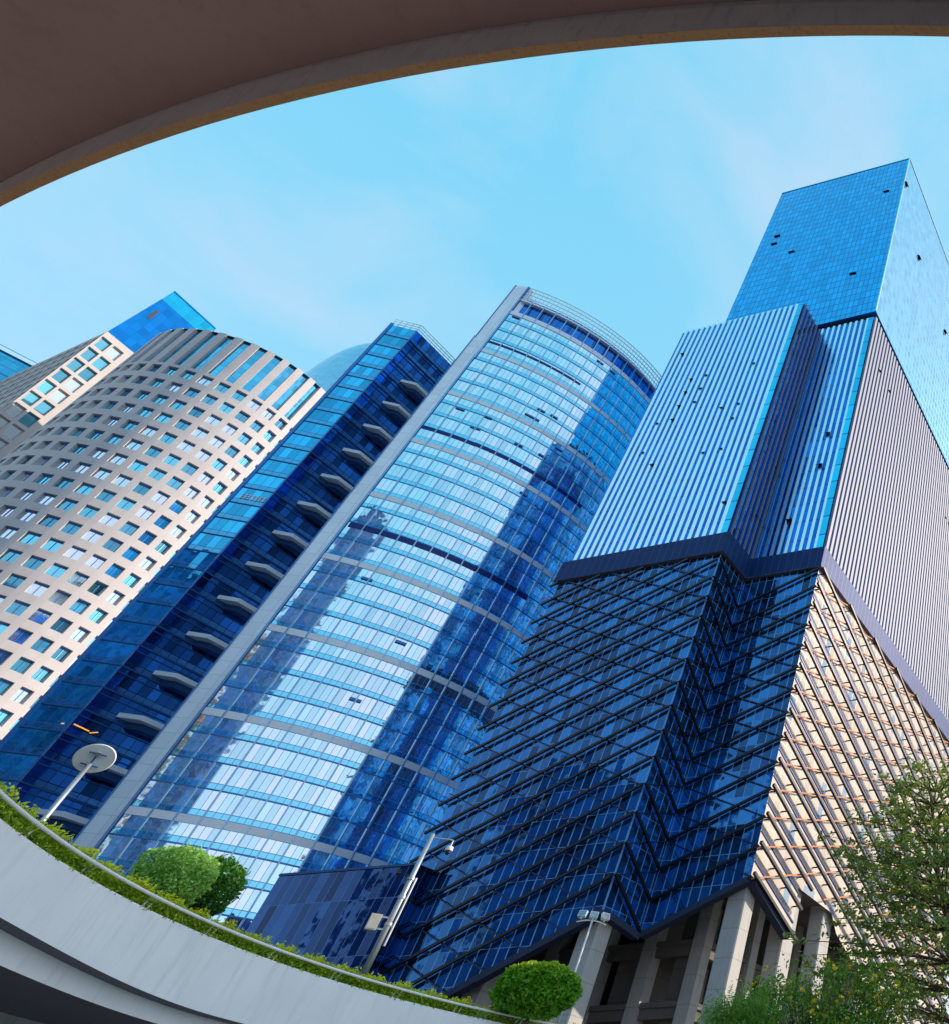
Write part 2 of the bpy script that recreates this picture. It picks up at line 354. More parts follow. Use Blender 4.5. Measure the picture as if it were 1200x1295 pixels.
# ------------------------------------------------------------------ sunken plaza and ring opening
def ring_pt(t, o=0.0):
    """opening edge at bearing-like parameter t (0 = nearest the camera, 180 = far side), offset o outward; symmetric in x"""
    a = R(t); s = math.sin(a); c = -math.cos(a)
    # ray from (0,26) to both circles, blended from the near arc to the far arc
    def hit(cx, cy, rr):
        dx, dy = -abs(s), c
        ox, oy = 0 - cx, 26 - cy
        b = ox * dx + oy * dy; q = ox * ox + oy * oy - rr * rr
        return -b + math.sqrt(b * b - q)
    f = min(1, max(0, (abs(math.degrees(math.atan2(abs(s), -c))) - 38) / 28.0)); f = f * f * (3 - 2 * f)
    rad = hit(-1.1, 24.6, 22.7) * (1 - f) + hit(2.66, 28.2, 26.8) * f
    return (-s * (rad + o), 26 + c * (rad + o))
def ring_strip(mb, ts, prof):
    """prof = list of (offset, z)"""
    for i in range(len(ts) - 1):
        for (o1, z1), (o2, z2) in zip(prof, prof[1:]):
            a, b = ring_pt(ts[i], o1), ring_pt(ts[i + 1], o1); c, d = ring_pt(ts[i + 1], o2), ring_pt(ts[i], o2)
            mb.face([(*a, z1), (*b, z1), (*c, z2), (*d, z2)])
def frange(a, b, n): return [a + (b - a) * i / n for i in range(n + 1)]
NEAR = frange(-58, 58, 160)
FAR_ = frange(58, 302, 240)

gm = MB()
for i in range(240):
    t0, t1 = -180 + i * 1.5, -180 + (i + 1) * 1.5
    def inner(t): return 14.4 if abs(t) <= 58.5 else 0.5
    prev = None
    for oo in (0, 60, 300, 4000):
        a = ring_pt(t0, inner(t0) + oo); b = ring_pt(t1, inner(t1) + oo)
        if prev: gm.face([(*prev[0], G), (*prev[1], G), (*b, G), (*a, G)])
        prev = (a, b)
tag(gm.build('ground', M['asphalt']), kind='structure')
pm = MB(); 
for i in range(60):
    a, b = ring_pt(i * 6, 14.6), ring_pt(i * 6 + 6, 14.6); pm.face([(0, 26, 0), (*a, 0), (*b, 0)])
tag(pm.build('plaza_floor', M['plaza']), kind='structure')
wm = MB(); ring_strip(wm, frange(0, 360, 90), [(14.5, 0), (14.5, G)])
tag(wm.build('plaza_wall', M['concrete_dark']), 'concrete retaining wall round the sunken plaza below street level', 'wall')

canopy = thing('concrete_canopy', (0, 3, 8.3), 'dark concrete canopy overhead with a curved grey and brown lip, across the top', 'canopy')
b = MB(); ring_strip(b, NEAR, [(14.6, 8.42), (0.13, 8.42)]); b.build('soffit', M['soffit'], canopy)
b = MB(); ring_strip(b, NEAR, [(0.13, 8.417), (0.125, 8.33), (0.068, 8.003)]); b.build('lip_side', M['lip_grey'], canopy)
b = MB(); ring_strip(b, NEAR, [(0.07, 8.0), (0.0, 8.0), (0.0, 8.46), (2.0, 9.4), (14.6, 9.4), (14.6, 8.42)]); b.build('lip', M['lip_brown'], canopy)

para = thing('curved_parapet', (*ring_pt(90), 6.3), 'pale grey curved concrete parapet with stepped ledges, sweeping across the lower left', 'parapet')
def zb_(t):   # the underside drops gently away from the left
    k = min(1, max(0, (94 - t) / 24)) if t < 180 else min(1, max(0, (94 - (360 - t)) / 24)); return 6.30 + 0.36 * k * k * (3 - 2 * k)
def ring_strip_v(mb, ts, prof):
    for t0, t1 in zip(ts, ts[1:]):
        for (o1, z1), (o2, z2) in zip(prof, prof[1:]):
            a, b_, c, d = ring_pt(t0, o1), ring_pt(t1, o1), ring_pt(t1, o2), ring_pt(t0, o2)
            f = lambda z, t: z(t) if callable(z) else z
            mb.face([(*a, f(z1, t0)), (*b_, f(z1, t1)), (*c, f(z2, t1)), (*d, f(z2, t0))])
b = MB(); ring_strip_v(b, FAR_, [(0.0, zb_), (0.0, 7.96), (0.03, 8.0), (0.42, 8.0), (0.42, 7.2)]); b.build('fascia', M['parapet'], para)
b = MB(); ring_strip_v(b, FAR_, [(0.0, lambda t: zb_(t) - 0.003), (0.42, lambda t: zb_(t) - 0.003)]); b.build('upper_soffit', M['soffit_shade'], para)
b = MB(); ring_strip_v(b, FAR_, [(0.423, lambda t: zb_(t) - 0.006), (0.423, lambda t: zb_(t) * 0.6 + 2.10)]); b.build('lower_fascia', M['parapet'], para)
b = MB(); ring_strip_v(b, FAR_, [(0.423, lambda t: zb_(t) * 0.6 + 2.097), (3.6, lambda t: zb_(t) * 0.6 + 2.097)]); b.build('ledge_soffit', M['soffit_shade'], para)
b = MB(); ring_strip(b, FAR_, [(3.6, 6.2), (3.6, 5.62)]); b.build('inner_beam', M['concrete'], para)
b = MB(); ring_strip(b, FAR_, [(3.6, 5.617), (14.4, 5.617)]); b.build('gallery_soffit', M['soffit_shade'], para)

# ------------------------------------------------------------------ tall stepped tower (right)
d1 = (-0.967, 0.256); d2 = (0.256, 0.967); md1 = (0.967, -0.256); md2 = (-0.256, -0.967)
C0 = (-28.4, 86.4); I0 = (-39.5, 89.3); P1 = (-41.1, 83.2); P0 = P2(P1, d1, 25.8)
WREC = 11.48; WSIDE = 6.3; WF = 25.8; DEP = 62.0
BL = P2(C0, d1, 35.2)
def d3(d): return V3((d[0], d[1], 0))
tower = thing('skyscraper', (*P1, G), 'tall stepped blue tower with vertical fins and a dark latticed skirt on columns', 'skyscraper')
CR = P2(C0, d2, DEP)
boxp = [C0, CR, P2(BL, d2, DEP), BL]
b = MB(); b.wall(BL, C0, 132.7, 200.2); b.wall(P2(BL, d2, DEP), BL, 132.7, 200.2, 5.0); b.face([(*p, 200.2) for p in boxp]); b.face([(*p, 132.7) for p in boxp][::-1])
ub = b.build('upper_box', M['box_glass'], tower)
b = MB(); b.wall(C0, CR, 132.7, 200.2); b.wall(CR, P2(BL, d2, DEP), 132.7, 200.2)
b.build('upper_box_side', M['box_glass_side'], tower)
b = MB()  # slim coping and corner trims
for p, q, n in ((BL, C0, md2), (C0, CR, md1)):
    b.bar((*p, 200.1), (*q, 200.1), 0.15, 0.14, d3(n))
b.bar((*C0, 132.8), (*C0, 200.2), 0.10, 0.10, d3(md2))
b.build('coping', M['fin'], ub)
def flap(parent, p, d, n, u, z, w, h, a=24, mat='black'):
    """top-hung window standing open"""
    b = MB(); x, y = P2(p, d, u)
    hinge = V3((x, y, z + h / 2)); dn = V3((0, 0, -1)) * math.cos(R(a)) + d3(n) * math.sin(R(a))
    c = hinge + dn * h / 2 + d3(n) * 0.05
    b.obox(c, d3(d) * w / 2, dn * h / 2, dn.cross(d3(d)) * 0.04)
    if mat == 'black': b.obox((x + n[0] * 0.012, y + n[1] * 0.012, z), d3(d) * w * 0.46, V3((0, 0, h * 0.46)), d3(n) * 0.01)
    return b.build('open_window', M[mat], parent)
for u, z in ((31.11, 176.2), (31.1, 172.6), (25.24, 166.26), (7.52, 149.5), (4.39, 184.71)): flap(tower, C0, d1, md2, u, z, 1.5, 0.45, 32)
for u, z in ((0.9, 187.73), (13.13, 174.47), (32.97, 171.49)): flap(tower, C0, d2, md1, u, z, 1.4, 0.9, 30)
# recessed gap under the box
gin = 0.8
gp = [add2(C0, (d1, gin), (d2, gin)), P2(CR, d1, gin), P2(P2(BL, d2, DEP), md1, gin), add2(BL, (md1, gin), (d2, gin))]
b = MB(); b.prism(gp, 130.2, 132.69); b.build('shadow_gap', M['black'], tower)
# finned shaft
shaft = [(P0, P1, 130.3), (P1, I0, 130.3), (I0, C0, 130.4), (C0, CR, 130.4)]
b = MB()
for p, q, zt in shaft: b.wall(p, q, 72.5, zt)
b.face([(*p, 130.3) for p in (P0, P1, I0, add2(I0, (d1, 24)), add2(P0, (d2, 6.3)))])
b.wall(add2(P0, (d2, 6.3)), add2(I0, (d2, 0)), 128.0, 130.3)
b.face([(*p, 130.4) for p in (C0, CR, P2(P0, d2, DEP), P2(P0, d2, 6.3))])
b.build('glass_wall', M['fin_glass'], tower)
b = MB(); b.wall(P2(P0, d2, DEP), P0, 73.1, 130.3); b.wall(P2(P0, d2, DEP), P0, 12.9, 69.5)
b.build('flank_wall', M['flank_glass'], tower)
def fins(p, d, n, W, z0, z1, pitch, w, dep, first, name, mat):
    b = MB(); u = first
    while u < W - 0.1:
        x, y = add2(p, (d, u), (n, dep / 2 - 0.01))
        b.obox((x, y, (z0 + z1) / 2), d3(d) * w / 2, d3(n) * dep / 2, V3((0, 0, (z1 - z0) / 2))); u += pitch
    return b.build(name, mat, tower)
fins(P1, d1, md2, WF + 0.3, 73.0, 130.6, 1.17, 0.62, 0.16, 1.5, 'front_fins', M['fin'])
fins(P1, d2, md1, WSIDE, 73.0, 130.6, 1.17, 0.20, 0.30, 0.35, 'recess_side_fins', M['fin_white'])
fins(C0, d1, md2, WREC, 73.0, 130.6, 1.17, 0.5, 0.16, 1.3, 'recess_fins', M['fin'])
fins(C0, d2, md1, DEP, 73.0, 130.6, 1.17, 0.62, 0.42, 0.3, 'side_fins', M['fin_white'])
for u, z in ((23.39, 122.63), (15.69, 113.68), (18.6, 113.51), (15.64, 109.96), (18.54, 109.9), (15.66, 106.33), (18.66, 106.26), (18.72, 102.67), (21.63, 102.51), (6.42, 113.98), (6.44, 103.04), (9.58, 102.98), (6.54, 99.43), (6.53, 92.14), (9.65, 92.08), (21.73, 95.34), (18.79, 91.8), (2.46, 79.71)):
    flap(tower, P1, d1, add2((0, 0), (md2, 1.0)), u, z, 0.55, 0.5, 38)
for u, z in ((1.7, 98.81), (1.7, 95.1), (1.71, 91.53), (5.3, 95.15), (5.3, 91.5), (4.4, 80.43), (5.3, 80.42), (1.71, 75.27)):
    flap(tower, P1, d2, md1, u, z, 0.55, 0.5, 38)
for u, z in ((3.88, 98.39), (3.89, 90.95), (6.9, 79.9)): flap(tower, C0, d1, md2, u, z, 0.75, 1.1, 38)
for u, z in ((4.96, 120.17), (9.8, 119.97), (43.11, 116.52), (45.34, 116.69)): flap(tower, C0, d2, md1, u, z, 0.7, 1.0, 38)
# collar band between shaft and skirt
def off_poly(k):   # outline pushed out by k, front side only, plus right side
    return [add2(P0, (md2, k), (d1, k)), add2(P1, (md2, k), (md1, k)), add2(I0, (md2, k), (md1, k)), add2(C0, (md2, k), (md1, k)), add2(CR, (md1, k), (d2, k)), add2(P2(P0, d2, DEP), (d1, k), (d2, k))]
b = MB()   # clear glazed strip down each outer corner
for pp in (P1, C0): b.wall(add2(pp, (d1, 1.05), (md2, 0.3)), add2(pp, (md2, 0.3)), 73.0, 130.3)
b.build('corner_glazing', M['corner_glass'], tower)
b = MB(); op = off_poly(0.55)
for i in range(len(op)): b.wall(op[i], op[(i + 1) % len(op)], 69.6, 73.1, i * 31.0)
ip = off_poly(-0.6)
for i in range(len(op)):
    j = (i + 1) % len(op); b.face([(*op[i], 73.1), (*op[j], 73.1), (*ip[j], 73.1), (*ip[i], 73.1)])
b.build('collar_band', M['band_panel'], tower)
b = MB(); ip = off_poly(-2.5)
for i in range(len(op)):
    j = (i + 1) % len(op); b.face([(*op[j], 69.596), (*op[i], 69.596), (*ip[i], 69.596), (*ip[j], 69.596)])
b.build('collar_soffit', M['brown_soffit'], tower)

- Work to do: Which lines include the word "concrete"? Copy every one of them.

- Exercise result:
tag(wm.build('plaza_wall', M['concrete_dark']), 'concrete retaining wall round the sunken plaza below street level', 'wall')
canopy = thing('concrete_canopy', (0, 3, 8.3), 'dark concrete canopy overhead with a curved grey and brown lip, across the top', 'canopy')
para = thing('curved_parapet', (*ring_pt(90), 6.3), 'pale grey curved concrete parapet with stepped ledges, sweeping across the lower left', 'parapet')
b = MB(); ring_strip(b, FAR_, [(3.6, 6.2), (3.6, 5.62)]); b.build('inner_beam', M['concrete'], para)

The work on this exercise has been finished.